GIVEN ENTRIES:
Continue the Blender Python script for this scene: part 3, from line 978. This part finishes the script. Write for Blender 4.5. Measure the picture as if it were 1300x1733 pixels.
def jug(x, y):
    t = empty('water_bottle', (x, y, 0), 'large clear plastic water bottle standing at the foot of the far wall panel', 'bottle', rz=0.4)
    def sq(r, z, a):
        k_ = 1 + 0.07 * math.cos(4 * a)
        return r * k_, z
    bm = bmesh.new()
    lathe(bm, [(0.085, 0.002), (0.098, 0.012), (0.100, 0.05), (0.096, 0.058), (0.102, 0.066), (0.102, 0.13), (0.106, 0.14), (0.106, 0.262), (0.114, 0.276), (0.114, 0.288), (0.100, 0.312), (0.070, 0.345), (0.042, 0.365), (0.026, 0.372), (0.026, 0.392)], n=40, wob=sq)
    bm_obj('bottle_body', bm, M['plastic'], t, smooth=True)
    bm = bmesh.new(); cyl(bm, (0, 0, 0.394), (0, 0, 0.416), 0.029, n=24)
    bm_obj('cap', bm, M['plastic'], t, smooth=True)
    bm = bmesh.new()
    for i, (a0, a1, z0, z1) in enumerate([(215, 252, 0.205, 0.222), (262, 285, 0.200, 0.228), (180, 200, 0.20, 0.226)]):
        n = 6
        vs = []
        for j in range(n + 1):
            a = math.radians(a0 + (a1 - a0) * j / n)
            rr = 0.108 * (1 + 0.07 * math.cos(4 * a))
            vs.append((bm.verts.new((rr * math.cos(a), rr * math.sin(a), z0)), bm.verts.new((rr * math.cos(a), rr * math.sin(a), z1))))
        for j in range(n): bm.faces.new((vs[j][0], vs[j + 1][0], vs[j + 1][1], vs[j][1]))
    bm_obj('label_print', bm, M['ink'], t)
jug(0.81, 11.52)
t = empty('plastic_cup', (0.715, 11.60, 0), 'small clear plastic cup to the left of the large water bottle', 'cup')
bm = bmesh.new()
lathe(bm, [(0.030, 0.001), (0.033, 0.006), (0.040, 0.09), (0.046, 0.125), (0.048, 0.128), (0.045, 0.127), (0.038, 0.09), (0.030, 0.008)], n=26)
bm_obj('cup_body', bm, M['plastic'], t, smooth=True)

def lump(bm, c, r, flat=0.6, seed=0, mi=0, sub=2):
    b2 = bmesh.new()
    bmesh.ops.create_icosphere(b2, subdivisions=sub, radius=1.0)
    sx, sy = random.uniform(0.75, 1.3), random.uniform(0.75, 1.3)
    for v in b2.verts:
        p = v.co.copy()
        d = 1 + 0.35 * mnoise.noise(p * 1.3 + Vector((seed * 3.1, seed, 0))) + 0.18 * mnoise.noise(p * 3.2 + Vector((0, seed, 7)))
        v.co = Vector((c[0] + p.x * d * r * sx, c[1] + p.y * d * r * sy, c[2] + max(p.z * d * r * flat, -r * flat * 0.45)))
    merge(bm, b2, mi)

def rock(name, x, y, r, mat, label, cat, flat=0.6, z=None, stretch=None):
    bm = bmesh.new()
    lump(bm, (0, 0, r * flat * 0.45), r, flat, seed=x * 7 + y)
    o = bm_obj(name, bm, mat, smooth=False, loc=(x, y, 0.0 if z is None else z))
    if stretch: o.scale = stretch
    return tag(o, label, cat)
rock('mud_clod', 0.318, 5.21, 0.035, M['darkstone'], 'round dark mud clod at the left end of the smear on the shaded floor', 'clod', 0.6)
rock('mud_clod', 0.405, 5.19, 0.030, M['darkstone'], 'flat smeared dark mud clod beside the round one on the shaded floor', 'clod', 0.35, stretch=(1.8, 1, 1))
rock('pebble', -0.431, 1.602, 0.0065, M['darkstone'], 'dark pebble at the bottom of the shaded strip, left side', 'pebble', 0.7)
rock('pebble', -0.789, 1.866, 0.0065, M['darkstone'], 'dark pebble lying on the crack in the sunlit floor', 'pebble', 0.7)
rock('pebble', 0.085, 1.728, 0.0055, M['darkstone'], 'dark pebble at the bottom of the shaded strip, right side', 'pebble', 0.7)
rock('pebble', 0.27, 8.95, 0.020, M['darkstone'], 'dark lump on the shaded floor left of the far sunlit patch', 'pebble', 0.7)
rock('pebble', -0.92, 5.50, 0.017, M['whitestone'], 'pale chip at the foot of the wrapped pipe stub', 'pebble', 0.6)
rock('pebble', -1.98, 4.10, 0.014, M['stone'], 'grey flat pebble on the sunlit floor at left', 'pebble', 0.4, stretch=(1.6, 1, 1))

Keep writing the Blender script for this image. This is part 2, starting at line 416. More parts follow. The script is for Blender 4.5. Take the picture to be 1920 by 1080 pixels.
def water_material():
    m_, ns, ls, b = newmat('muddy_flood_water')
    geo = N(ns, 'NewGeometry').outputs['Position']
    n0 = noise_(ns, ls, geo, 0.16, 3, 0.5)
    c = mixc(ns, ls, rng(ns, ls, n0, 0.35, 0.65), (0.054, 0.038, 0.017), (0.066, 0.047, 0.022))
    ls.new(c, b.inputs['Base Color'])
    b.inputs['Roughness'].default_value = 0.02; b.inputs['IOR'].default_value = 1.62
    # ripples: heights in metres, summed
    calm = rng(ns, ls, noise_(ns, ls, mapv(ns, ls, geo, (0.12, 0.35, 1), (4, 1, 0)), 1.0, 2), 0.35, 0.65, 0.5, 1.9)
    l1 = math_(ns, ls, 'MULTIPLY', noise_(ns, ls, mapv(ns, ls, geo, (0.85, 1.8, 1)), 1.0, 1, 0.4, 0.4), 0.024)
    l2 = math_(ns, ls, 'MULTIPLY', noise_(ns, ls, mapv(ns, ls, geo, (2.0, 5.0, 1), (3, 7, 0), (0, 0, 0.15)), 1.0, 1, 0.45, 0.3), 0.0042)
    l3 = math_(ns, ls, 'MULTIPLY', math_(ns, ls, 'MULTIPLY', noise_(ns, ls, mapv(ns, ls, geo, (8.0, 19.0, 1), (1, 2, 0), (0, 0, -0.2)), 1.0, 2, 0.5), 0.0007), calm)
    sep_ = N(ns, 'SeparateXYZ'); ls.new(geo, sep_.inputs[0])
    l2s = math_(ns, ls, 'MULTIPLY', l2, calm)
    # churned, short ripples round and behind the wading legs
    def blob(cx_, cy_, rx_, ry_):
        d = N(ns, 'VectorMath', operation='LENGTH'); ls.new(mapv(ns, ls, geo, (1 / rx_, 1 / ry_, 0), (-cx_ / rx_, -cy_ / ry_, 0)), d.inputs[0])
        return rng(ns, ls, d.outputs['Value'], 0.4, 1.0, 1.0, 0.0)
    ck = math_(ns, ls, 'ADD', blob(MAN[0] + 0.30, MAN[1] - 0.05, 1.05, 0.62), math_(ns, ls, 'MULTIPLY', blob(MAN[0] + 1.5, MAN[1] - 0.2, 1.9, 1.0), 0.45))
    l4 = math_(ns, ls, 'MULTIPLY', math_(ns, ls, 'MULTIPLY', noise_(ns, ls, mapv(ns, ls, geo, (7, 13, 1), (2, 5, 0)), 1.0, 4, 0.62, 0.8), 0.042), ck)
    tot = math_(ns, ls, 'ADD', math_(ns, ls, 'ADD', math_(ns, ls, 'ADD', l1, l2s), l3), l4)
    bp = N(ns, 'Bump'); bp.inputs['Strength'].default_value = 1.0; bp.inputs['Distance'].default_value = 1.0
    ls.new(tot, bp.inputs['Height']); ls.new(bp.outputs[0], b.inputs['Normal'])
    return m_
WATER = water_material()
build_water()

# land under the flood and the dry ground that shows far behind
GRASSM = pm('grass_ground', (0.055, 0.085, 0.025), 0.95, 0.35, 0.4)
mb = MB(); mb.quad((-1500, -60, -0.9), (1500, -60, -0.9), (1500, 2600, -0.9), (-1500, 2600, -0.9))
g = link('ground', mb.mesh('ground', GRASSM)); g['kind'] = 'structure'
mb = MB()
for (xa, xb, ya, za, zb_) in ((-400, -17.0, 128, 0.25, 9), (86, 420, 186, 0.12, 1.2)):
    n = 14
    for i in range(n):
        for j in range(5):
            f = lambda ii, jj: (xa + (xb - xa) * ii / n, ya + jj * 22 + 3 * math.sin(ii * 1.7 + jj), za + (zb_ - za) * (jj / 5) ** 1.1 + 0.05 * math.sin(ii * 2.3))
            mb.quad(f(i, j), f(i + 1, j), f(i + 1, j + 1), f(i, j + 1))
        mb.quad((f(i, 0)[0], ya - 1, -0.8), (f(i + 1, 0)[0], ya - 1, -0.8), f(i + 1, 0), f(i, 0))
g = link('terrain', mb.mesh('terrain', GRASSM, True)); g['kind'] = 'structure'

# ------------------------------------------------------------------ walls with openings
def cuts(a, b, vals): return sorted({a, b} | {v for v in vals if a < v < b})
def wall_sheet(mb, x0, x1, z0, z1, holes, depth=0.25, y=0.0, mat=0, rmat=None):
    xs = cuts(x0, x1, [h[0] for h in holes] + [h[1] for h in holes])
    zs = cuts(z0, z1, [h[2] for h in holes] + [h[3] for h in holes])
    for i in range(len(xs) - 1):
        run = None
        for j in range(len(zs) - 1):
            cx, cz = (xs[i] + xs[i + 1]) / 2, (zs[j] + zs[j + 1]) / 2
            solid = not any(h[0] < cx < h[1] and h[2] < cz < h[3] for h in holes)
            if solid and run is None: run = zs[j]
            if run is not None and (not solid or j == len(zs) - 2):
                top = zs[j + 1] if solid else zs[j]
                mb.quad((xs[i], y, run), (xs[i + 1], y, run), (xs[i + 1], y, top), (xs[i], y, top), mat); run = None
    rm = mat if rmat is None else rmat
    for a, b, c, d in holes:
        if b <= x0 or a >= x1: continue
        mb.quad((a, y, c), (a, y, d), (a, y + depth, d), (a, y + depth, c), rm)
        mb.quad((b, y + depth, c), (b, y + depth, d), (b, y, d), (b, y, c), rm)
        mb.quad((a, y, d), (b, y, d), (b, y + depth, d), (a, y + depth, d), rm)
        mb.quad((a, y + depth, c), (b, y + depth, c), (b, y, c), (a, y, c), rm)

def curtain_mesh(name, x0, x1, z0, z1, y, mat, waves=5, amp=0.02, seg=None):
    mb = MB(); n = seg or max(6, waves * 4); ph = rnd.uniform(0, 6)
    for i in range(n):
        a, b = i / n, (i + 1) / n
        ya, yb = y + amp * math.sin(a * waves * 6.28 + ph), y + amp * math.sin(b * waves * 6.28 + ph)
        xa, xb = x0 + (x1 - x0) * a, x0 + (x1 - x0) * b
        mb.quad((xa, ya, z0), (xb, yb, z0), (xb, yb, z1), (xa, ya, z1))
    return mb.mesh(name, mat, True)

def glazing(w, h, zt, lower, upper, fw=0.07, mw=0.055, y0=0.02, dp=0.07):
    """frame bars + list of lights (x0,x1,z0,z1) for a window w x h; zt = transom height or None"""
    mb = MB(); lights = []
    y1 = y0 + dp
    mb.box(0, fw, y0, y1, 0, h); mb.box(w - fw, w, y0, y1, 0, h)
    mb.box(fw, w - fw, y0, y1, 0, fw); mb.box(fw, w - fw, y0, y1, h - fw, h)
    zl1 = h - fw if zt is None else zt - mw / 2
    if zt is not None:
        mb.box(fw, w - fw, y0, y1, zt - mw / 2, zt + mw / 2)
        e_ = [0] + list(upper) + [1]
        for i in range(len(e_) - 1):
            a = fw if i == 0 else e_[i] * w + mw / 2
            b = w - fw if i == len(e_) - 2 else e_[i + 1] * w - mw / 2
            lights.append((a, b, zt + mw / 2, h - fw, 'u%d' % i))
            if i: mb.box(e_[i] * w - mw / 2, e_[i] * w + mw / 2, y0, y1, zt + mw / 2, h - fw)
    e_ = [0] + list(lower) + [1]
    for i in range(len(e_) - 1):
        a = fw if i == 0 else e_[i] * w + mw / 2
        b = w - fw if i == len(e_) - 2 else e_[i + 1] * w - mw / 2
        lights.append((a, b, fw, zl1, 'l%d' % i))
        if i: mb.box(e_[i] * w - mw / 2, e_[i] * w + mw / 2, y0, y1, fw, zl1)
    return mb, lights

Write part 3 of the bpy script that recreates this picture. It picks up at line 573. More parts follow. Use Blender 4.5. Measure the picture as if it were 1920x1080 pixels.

OBJECTIVE: Looking at the material above, please copy exactly every line from its first line through the line containing "bm_obj('cup_body', bm, M['plastic'], t, smooth=True)", with both ends included and nothing else.

FULL OUTPUT:
Continue the Blender Python script for this scene: part 3, from line 978. This part finishes the script. Write for Blender 4.5. Measure the picture as if it were 1300x1733 pixels.
def jug(x, y):
    t = empty('water_bottle', (x, y, 0), 'large clear plastic water bottle standing at the foot of the far wall panel', 'bottle', rz=0.4)
    def sq(r, z, a):
        k_ = 1 + 0.07 * math.cos(4 * a)
        return r * k_, z
    bm = bmesh.new()
    lathe(bm, [(0.085, 0.002), (0.098, 0.012), (0.100, 0.05), (0.096, 0.058), (0.102, 0.066), (0.102, 0.13), (0.106, 0.14), (0.106, 0.262), (0.114, 0.276), (0.114, 0.288), (0.100, 0.312), (0.070, 0.345), (0.042, 0.365), (0.026, 0.372), (0.026, 0.392)], n=40, wob=sq)
    bm_obj('bottle_body', bm, M['plastic'], t, smooth=True)
    bm = bmesh.new(); cyl(bm, (0, 0, 0.394), (0, 0, 0.416), 0.029, n=24)
    bm_obj('cap', bm, M['plastic'], t, smooth=True)
    bm = bmesh.new()
    for i, (a0, a1, z0, z1) in enumerate([(215, 252, 0.205, 0.222), (262, 285, 0.200, 0.228), (180, 200, 0.20, 0.226)]):
        n = 6
        vs = []
        for j in range(n + 1):
            a = math.radians(a0 + (a1 - a0) * j / n)
            rr = 0.108 * (1 + 0.07 * math.cos(4 * a))
            vs.append((bm.verts.new((rr * math.cos(a), rr * math.sin(a), z0)), bm.verts.new((rr * math.cos(a), rr * math.sin(a), z1))))
        for j in range(n): bm.faces.new((vs[j][0], vs[j + 1][0], vs[j + 1][1], vs[j][1]))
    bm_obj('label_print', bm, M['ink'], t)
jug(0.81, 11.52)
t = empty('plastic_cup', (0.715, 11.60, 0), 'small clear plastic cup to the left of the large water bottle', 'cup')
bm = bmesh.new()
lathe(bm, [(0.030, 0.001), (0.033, 0.006), (0.040, 0.09), (0.046, 0.125), (0.048, 0.128), (0.045, 0.127), (0.038, 0.09), (0.030, 0.008)], n=26)
bm_obj('cup_body', bm, M['plastic'], t, smooth=True)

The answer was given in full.